What are your views? Forest Hills Connection welcomes your op-ed submissions. Write us at [email protected] for submission guidelines.
Mary Rowse says
This account about the effort from 2004 – 2008 to designate Chevy Chase DC a historic district is not accurate. There were many public neighborhood and block meetings on the historic district proposal and plenty of vibrant, public discussions through the Chevy Chase Community Listserv, the Chevy Chase and Friendship Heights ANCs, the Current newspaper and other outlets. Proponents sent out mailings and went door-to-door. There was a great deal of broad support for the effort but a lot of mis-information from some opponents who suggested incorrectly that people could not alter their homes in a historic district, for example. To get some real information about the effort, go to chevychasecommunity.com and click on the words “Historic District” off to the left. Everyone is entitled to their “opinion” about historic designation but they shouldn’t alter the facts about what happened in Chevy Chase and what designation can do for a neighborhood. There are more than two dozen thriving, sought-after, historically designated DC neighborhoods, and one day very soon, we hope to see Chevy Chase DC among them.
Paul says
Thank you to all involved for writing and posting this article.
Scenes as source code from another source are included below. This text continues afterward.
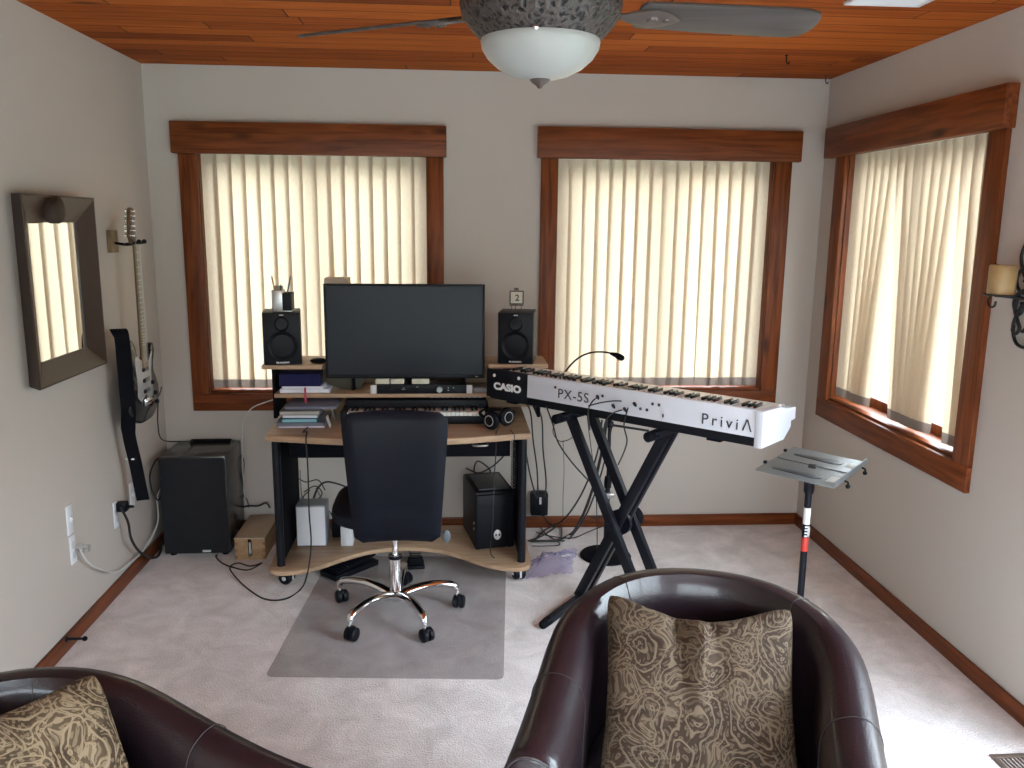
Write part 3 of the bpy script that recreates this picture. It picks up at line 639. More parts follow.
# ---------------------------------------------------------------- electric guitar on its hanger
def hanger():
    t = thing('guitar_hanger', 'wooden block guitar hanger with a padded black yoke on the left wall', 'hanger', (XL, 3.945, 1.535))
    obj('wood_block', MB().box(XL, XL+.02, 3.905, 3.985, 1.535, 1.635, .003), plain('hanger_oak', (.19, .125, .06), .5, var=.2), t, True)
    obj('yoke', MB().tube([(XL+.02, 3.945, 1.578), (XL+.05, 3.945, 1.573), (XL+.066, 3.945, 1.572)], .006, 10, smooth=4).tube([(XL+.135, 3.915, 1.582), (XL+.09, 3.912, 1.574), (XL+.066, 3.945, 1.572), (XL+.09, 3.978, 1.574), (XL+.135, 3.975, 1.582)], .0075, 10, smooth=6).sphere((XL+.137, 3.914, 1.585), .011).sphere((XL+.137, 3.976, 1.585), .011), M_BLK, t, True)
hanger()
def guitar():
    gx, gy = -1.450, 3.925
    t = thing('electric_guitar', 'black electric guitar hanging from the wooden hanger on the left wall', 'guitar', (gx, gy, .735))
    # local: u along +y (lateral), z up, front faces +x
    def W(poly, x0, x1, bev=.004):
        m = Matrix(((0, 0, 1, gx), (1, 0, 0, gy), (0, 1, 0, 0), (0, 0, 0, 1)))
        return MB().prism(poly, x0, x1, bev, m)
    half = [(0.0, .735)]
    outl = [(.0, .735), (.07, .742), (.125, .775), (.155, .83), (.158, .885), (.135, .935), (.112, .975), (.113, 1.01), (.128, 1.05), (.135, 1.09), (.122, 1.115), (.10, 1.105), (.075, 1.065), (.045, 1.045), (.028, 1.05), (-.028, 1.05), (-.045, 1.05), (-.062, 1.085), (-.085, 1.135), (-.115, 1.165), (-.14, 1.15), (-.142, 1.10), (-.125, 1.04), (-.115, .985), (-.128, .935), (-.155, .885), (-.16, .83), (-.135, .775), (-.08, .742)]
    P = [Vector((a*1.10, 1.06-(1.06-b)*.92, 0)) for a, b in outl]; P = [(p.x, p.y) for p in catmull(P, 4, True)]
    obj('body', W(P, -.022, .022, .008), M_BLKG, t, True)
    pg = [(-.055, 1.06), (-.09, 1.08), (-.11, 1.06), (-.10, .99), (-.095, .94), (-.10, .89), (-.06, .87), (.0, .885), (.055, .86), (.09, .88), (.085, .93), (.08, .98), (.095, 1.03), (.105, 1.075), (.08, 1.06), (.045, 1.03), (0, 1.04)]
    P = [(p.x, p.y) for p in catmull([Vector((a, b, 0)) for a, b in pg], 4, True)]
    obj('pickguard', W(P, .022, .0245, .0005), plain('pearl_guard', (.36, .36, .37), .25, var=.12), t, True)
    maple = wood('maple_neck', (.085, .048, .024), (.13, .078, .04), 'z', .35, knots=False)
    obj('neck', W([(-.026, 1.03), (.026, 1.03), (.018, 1.575), (-.018, 1.575)], .014, .024, .004), maple, t, True)
    fb = obj('fretboard', W([(-.028, 1.0), (.028, 1.0), (.021, 1.575), (-.021, 1.575)], .024, .030, .001), plain('fretboard_maple', (.22, .155, .09), .4, var=.15, scale=40), t, True)
    fm = MB(); L0 = .648; zn = 1.575
    for k in range(1, 22):
        z = zn-L0*(1-2**(-k/12)); fm.box(gx+.030, gx+.032, gy-.024, gy+.024, z-.0015, z+.0015, 0)
    obj('fret_wire', fm, M_STEEL, fb, True)
    dm = MB()
    for k in (3, 5, 7, 9, 12, 15, 17, 19):
        z = zn-L0*(1-2**(-(k-.5)/12)); dm.lathe([(0, .0302), (.004, .0302), (.004, .0308), (0, .0308)], 10, (gx, gy, z), 'x')
    obj('inlay_dot', dm, M_BLK, fb, True)
    hs = [(-.021, 1.575), (.021, 1.575), (.028, 1.60), (.030, 1.62), (.020, 1.66), (.030, 1.70), (.022, 1.73), (-.005, 1.735), (-.022, 1.725), (-.040, 1.61), (-.030, 1.59)]
    obj('headstock', W(hs, .002, .018, .002), maple, t, True)
    for k in range(6):
        y = gy-.036+.004*k; z = 1.612+.0215*k
        tp = obj('tuning_peg', MB().lathe([(0, 0), (.004, 0), (.004, .024), (.003, .026), (0, .026)], 10, (gx+.010, y, z), 'x').tube([(gx+.008, y-.008, z), (gx+.008, y-.030, z)], .003, 8).sphere((gx+.008, y-.034, z), .0085, .6, 1, 1, 10), M_CHROME, t, True)
    for z, a in ((.905, .15), (.955, 0), (1.005, 0)):
        m = MB().box(gx+.024, gx+.032, gy-.036, gy+.036, z-.009, z+.009, .004)
        obj('pickup', m, M_BLK, t, True)
    obj('bridge', MB().box(gx+.022, gx+.034, gy-.042, gy+.042, .838, .872, .004).box(gx+.034, gx+.040, gy-.038, gy+.038, .846, .864, .002).tube([(gx+.03, gy+.04, .85), (gx+.05, gy+.075, .86), (gx+.056, gy+.11, .90)], .003, 8, smooth=4), M_CHROME, t, True)
    sm = MB()
    for k in range(6):
        u = -.026+.0105*k; sm.tube([(gx+.037, gy+u, .855), (gx+.0335, gy+u*.75, 1.575), (gx+.020, gy-.03+.004*k, 1.612+.0215*k)], .0006, 4)
    obj('string', sm, M_STEEL, t, True)
    for (u, z) in ((.075, .93), (.10, .875), (.112, .83)):
        obj('control_knob', MB().lathe([(0, 0), (.011, 0), (.009, .014), (0, .014)], 16, (gx+.0235, gy+u, z), 'x'), M_BLK, t, True)
    # strap: from the upper horn button, hanging behind the body to below it
    m = MB(); path = [(gx-.03, gy-.118, 1.15), (gx-.035, gy-.135, 1.205), (gx-.0, gy-.18, 1.195), (gx+.006, gy-.185, 1.06), (gx+.006, gy-.182, .945), (gx+.004, gy-.175, .852), (gx-.016, gy-.14, .735), (gx-.010, gy-.11, .60), (gx-.002, gy-.10, .50), (gx+.008, gy-.095, .405)]
    P = catmull([Vector(p) for p in path], 5); vs = []
    for i, p in enumerate(P):
        w_ = min(.029, .013+.003*i) if i < 30 else .026
        th = 1.25
        for s_ in (-1, 1):
            for q in (-.0025, .0025): vs.append((p.x+q*.3+s_*w_*math.sin(th), p.y+q+s_*w_*math.cos(th), p.z))
    fs = []
    for i in range(len(P)-1):
        a, b = 4*i, 4*i+4
        fs += [(a, a+2, b+2, b), (a+1, b+1, b+3, a+3), (a, b, b+1, a+1), (a+2, a+3, b+3, b+2)]
    fs += [(0, 1, 3, 2), (4*len(P)-4, 4*len(P)-2, 4*len(P)-1, 4*len(P)-3)]
    st = obj('strap', m.add(vs, fs), M_BLKM, t, True)
    obj('strap_buckle', MB().box(gx-.050, gx-.010, gy-.118, gy-.110, .604, .612, .002), M_INKW, st, True)
guitar()

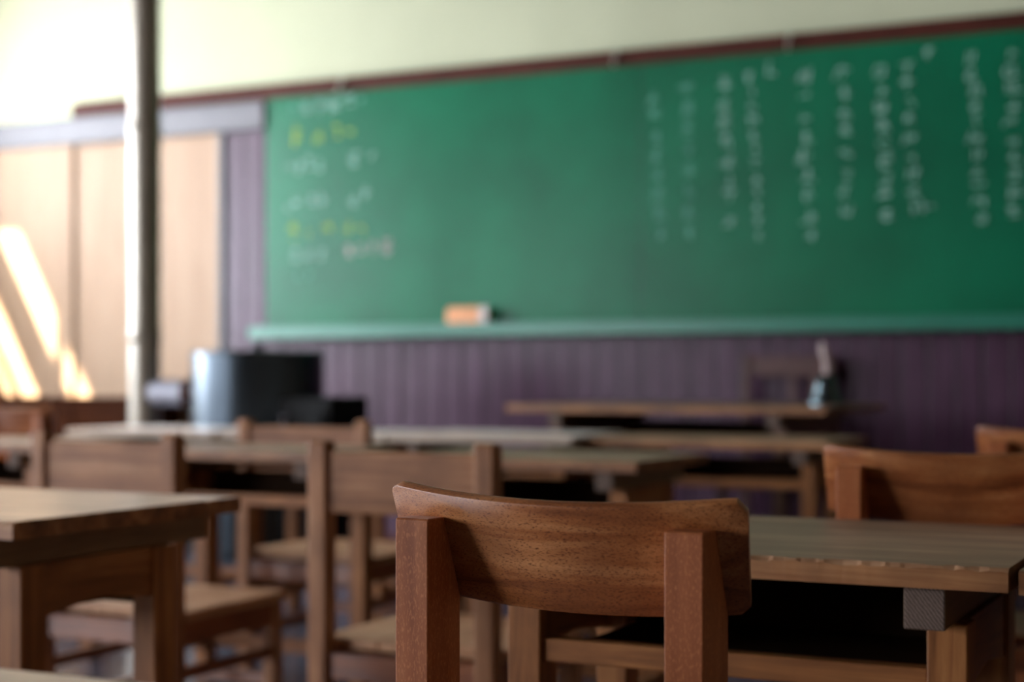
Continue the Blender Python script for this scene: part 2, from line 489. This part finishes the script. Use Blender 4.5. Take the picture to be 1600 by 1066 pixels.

Because of the potentially devastating consequences of a historical designation process on private home owners who are merely attempting to enjoy (or change, or sell) their private property. Out laws should not permit the fanciful whims of self-appointed, non-elective bodies to use public funds to wreck havoc on homeowners. It is reasonable to change the laws to ensure fairness and equity and protect private homeowners from the actions of these “associations”. No application for historic or “contributing” designation should be denied unless all parties, especially the homeowner, agree in writing, in advance, to the application. The “association” should also be required to indemnify the homeowner against any and all expenses or losses incurred as a result of the “association’s” application.